This was a heady week for those of us who have dreamed immigration reform dreams for the last thirteen years. Here were my five takeaways from the news on reform which seemed to be breaking almost hourly since last Friday:
1. This thing is moving fast (for now). Immigrant rights supporters better awake from their post-holiday slumber because the next five months are going to be this decade’s critical showdown on comprehensive reform. The first hearing on reform will take place in February. A Senate bill is likely in early March. If there is no Senate bill by then, expect the Obama folks to push their own legislation. A vote will occur before the August recess, maybe even by the Fourth of July.
2. Conservatives are scared of the growing Latino and Asian vote. One of the most striking things about the reform push this week is how muted the anti-immigrant chorus in Congress has been.

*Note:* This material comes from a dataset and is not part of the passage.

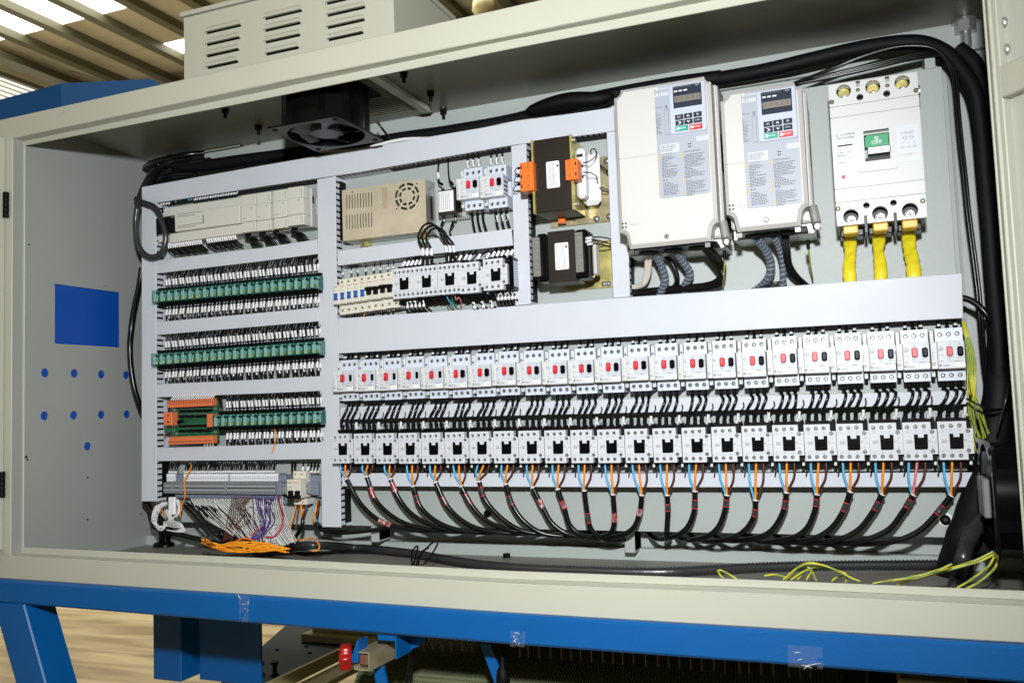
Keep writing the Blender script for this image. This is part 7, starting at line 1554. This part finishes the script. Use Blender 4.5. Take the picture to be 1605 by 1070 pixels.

Apart from some folks on the radical fringe, almost no one has attacked the Senate proposal which is arguably more liberal than the 2007 “Grand Compromise” backed by President Bush that so many conservatives prided themselves on destroying.
3. Marco Rubio’s support is an asset. Many of my friends are angry at having Rubio as an ally, for obvious reasons. However, we need to pick up as many as ten Republicans in the Senate and two dozen in the House. Rubio, who is on the far right of his party’s Senate caucus provides more moderate legislators cover from fire from the Tea Party.
4. The House of Representatives is still dysfunctional on immigration- The rumor is that the House has a counterpart to the Senate’s Gang of Eight, but no one knows who they are. That means that any deal making that is going on is being done totally in secret and trial balloons are not being floated to stakeholders. Hence, the House could come out with a “compromise” that is so flawed that it will get whacked like a piñata at a five-year-old’s birthday party.
5. A young community organizer told me Monday that if we don’t get immigration reform now, we can always try again in the second term of the next Democratic president. 2021 anyone? Choosing not to push now means we are relegating millions of undocumented immigrants to lives of misery for eight more years.